Ain’t they cute?  Meet Mallory, and brood.  Mallory came to us from some friends who’s dog ‘found her’, as a duckling.  We had baby ducks that year (none this year, as was our plan) and she bonded well enough with them.  She is full blood mallard, but didn’t fly off that winter.  That was at least three years ago.  She hangs about, going to visit her kind in the creek, and living as kind of a detached flock member.  She seems to like it, as she is the only one who can fly.  And she does.  She loves doing laps around the alders in our chicken yard, about 15′ off the ground.  She also seems to like coming in fast and low, when she’s been ‘off farm’ for a spell.  The geese and chickens have a bit of a heart attack as something come zipping into the yard fast and low, right at them.  It takes them a minute to realize that it’s just Mallory.  She lands and seems to wiggle her tail with a little more delight than normal.  She’s really friendly, even letting us get within a few feet of her before waddling off a little bit.  And she’s fat.  I think she knows what side her bread is buttered on…

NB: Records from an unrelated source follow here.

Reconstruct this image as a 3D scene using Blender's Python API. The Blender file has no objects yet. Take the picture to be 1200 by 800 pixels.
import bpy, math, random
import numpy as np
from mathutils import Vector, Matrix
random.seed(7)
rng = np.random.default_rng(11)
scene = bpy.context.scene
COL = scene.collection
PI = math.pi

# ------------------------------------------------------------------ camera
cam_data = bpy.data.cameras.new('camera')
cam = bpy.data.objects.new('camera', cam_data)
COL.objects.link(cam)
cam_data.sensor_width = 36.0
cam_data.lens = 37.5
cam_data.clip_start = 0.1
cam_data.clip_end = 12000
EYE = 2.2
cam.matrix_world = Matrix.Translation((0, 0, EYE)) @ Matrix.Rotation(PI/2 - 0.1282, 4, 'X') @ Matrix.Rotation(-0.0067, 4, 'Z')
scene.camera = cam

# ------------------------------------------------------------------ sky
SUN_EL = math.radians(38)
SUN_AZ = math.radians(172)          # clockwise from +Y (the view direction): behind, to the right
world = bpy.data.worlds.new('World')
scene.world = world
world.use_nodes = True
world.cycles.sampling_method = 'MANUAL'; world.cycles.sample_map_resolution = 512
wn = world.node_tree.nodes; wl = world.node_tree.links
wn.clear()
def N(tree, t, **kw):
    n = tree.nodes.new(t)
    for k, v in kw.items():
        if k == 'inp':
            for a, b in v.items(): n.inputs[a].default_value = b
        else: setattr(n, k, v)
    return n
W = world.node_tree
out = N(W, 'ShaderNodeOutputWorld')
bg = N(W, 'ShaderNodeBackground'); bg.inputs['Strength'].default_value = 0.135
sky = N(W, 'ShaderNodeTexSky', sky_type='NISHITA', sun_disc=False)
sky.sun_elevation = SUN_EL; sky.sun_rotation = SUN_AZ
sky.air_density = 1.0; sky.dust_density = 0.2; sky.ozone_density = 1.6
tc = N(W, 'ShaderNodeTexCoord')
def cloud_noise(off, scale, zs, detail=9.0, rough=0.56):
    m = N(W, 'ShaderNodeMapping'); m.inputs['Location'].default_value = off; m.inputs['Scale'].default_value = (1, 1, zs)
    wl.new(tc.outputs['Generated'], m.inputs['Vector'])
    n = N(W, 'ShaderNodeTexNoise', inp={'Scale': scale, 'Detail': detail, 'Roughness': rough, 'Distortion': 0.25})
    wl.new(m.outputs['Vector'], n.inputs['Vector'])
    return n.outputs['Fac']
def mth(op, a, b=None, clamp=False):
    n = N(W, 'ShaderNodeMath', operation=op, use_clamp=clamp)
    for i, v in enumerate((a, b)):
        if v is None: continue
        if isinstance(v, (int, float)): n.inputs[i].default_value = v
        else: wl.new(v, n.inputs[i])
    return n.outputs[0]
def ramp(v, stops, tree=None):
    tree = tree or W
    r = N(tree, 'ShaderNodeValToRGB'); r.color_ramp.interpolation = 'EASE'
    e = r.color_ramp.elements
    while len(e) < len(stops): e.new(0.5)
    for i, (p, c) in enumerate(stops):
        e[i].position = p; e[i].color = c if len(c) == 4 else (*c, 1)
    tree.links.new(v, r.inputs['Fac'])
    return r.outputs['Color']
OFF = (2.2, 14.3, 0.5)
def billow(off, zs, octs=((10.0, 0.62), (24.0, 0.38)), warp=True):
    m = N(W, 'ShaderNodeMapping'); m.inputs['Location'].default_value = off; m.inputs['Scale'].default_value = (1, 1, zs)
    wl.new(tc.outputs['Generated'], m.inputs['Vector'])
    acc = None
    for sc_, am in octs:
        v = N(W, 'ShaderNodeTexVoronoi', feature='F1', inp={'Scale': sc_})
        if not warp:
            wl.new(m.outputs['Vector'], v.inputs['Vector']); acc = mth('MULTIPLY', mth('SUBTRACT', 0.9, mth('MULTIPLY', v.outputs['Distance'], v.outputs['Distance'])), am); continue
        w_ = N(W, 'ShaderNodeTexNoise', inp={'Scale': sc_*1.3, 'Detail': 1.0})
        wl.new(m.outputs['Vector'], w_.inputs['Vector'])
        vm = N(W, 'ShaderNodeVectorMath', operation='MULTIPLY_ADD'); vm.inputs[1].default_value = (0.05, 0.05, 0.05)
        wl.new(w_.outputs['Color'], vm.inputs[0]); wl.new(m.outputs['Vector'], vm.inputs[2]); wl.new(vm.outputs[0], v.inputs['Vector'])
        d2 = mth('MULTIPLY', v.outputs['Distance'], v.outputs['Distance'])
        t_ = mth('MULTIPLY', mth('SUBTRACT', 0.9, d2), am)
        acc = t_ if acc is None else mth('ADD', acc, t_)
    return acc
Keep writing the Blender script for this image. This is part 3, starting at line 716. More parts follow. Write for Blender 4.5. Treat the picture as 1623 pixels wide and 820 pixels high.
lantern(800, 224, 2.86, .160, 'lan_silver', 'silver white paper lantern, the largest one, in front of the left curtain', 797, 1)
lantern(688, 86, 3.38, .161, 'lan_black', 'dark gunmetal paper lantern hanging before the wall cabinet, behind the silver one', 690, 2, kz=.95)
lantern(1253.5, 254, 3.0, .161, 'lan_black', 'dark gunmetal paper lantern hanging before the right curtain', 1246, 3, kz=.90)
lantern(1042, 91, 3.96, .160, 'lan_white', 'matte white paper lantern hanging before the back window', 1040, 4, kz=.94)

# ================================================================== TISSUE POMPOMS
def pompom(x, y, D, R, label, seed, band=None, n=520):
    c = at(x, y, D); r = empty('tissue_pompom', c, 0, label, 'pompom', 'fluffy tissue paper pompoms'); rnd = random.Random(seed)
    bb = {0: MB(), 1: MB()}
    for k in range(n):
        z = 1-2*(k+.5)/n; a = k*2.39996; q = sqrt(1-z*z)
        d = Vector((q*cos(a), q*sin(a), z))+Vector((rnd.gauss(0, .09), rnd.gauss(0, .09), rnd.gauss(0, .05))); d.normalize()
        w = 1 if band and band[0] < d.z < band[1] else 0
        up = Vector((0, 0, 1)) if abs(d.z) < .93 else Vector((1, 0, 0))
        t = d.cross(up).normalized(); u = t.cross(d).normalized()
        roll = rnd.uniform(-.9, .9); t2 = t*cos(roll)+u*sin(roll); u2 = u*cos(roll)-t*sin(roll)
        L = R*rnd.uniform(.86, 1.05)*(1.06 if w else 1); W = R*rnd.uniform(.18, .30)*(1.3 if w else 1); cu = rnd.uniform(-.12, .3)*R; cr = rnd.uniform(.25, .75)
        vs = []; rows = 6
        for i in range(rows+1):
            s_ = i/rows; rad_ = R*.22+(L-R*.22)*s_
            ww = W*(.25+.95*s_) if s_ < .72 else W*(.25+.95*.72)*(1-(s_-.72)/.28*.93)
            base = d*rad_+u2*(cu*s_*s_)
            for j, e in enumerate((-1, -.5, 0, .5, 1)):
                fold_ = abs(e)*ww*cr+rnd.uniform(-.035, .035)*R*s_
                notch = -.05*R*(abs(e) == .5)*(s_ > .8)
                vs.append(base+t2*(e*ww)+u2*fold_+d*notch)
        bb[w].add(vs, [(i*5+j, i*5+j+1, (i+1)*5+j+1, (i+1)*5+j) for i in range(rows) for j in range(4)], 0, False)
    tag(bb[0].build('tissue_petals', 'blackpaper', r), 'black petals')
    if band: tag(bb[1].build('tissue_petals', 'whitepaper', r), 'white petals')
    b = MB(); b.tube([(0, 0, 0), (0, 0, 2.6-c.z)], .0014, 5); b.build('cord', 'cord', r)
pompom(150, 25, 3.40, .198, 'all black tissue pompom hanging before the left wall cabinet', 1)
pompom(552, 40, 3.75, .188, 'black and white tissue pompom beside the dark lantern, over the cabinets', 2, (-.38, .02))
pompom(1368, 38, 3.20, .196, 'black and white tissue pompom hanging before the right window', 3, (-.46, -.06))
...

If you been following us on FB you know that she’s down to 3 babies now.  Not sure what happened to #4, but with some things on the farm, you have to let nature take it’s course.  She had built her nest under part of our kids play set and although we talked about trying to protect her, we finally decided that if she wants to try to have her family outside the safety of the chicken yard, she was on her own.  We could have tried to catch the four wild duck babies, pen them up, and raise them, but as we already have made an impulse purchase of frizzle and bantam chicks (I am assured that any rooster will go via craigslist) our pipeline is full.  And she is doing a great job with them.  Last year she tried this with a nest in a much worse spot (right by our power pole) and lost all the babies in just a few days.  At this point the ducklings are about two weeks old and do a great job of staying with mom.  She runs them to the pond, and back to the tall grass around the play structure.  She’s spent several nights in the chicken yard, as well, so we figure she know’s where she’s safe.

The one subject that we have not broached yet, ‘what if these babies stick around’?  We have tried duck, and I liked it, but I am not sure that I want to go banging around our property with a shotgun.  Clean ‘kill and butchering’ of our meat birds is OK for our kids, but I don’t know that daddy running around trying to shoot ‘Malouley’ out of the air would not come back up in counseling in future years…  I have enough issues to try to keep from passing down to my kids without adding new ones.


2 thoughts on “Duck!

  1. Ginger

    Always fun to read your posts, Adam.
    Thanks for introducing us to Mallory. Do I sometimes eat her eggs? It’s always nice to know a bit about the individuals who are producing your food!

  2. Adam Stevens

    Ginger- Probably not, she doesn’t seem to set on a nest except for in the spring, and we never find it till she’s been on it for a few days. Her eggs are also much smaller (smaller even, than our chicken eggs). She’s one of those fun little additions that we would probably not be able to tolerate if we were a ‘for profit’ farm… By the way, we had duck eggs for you yesterday, but forgot to mention them. Let me know if you want any this week!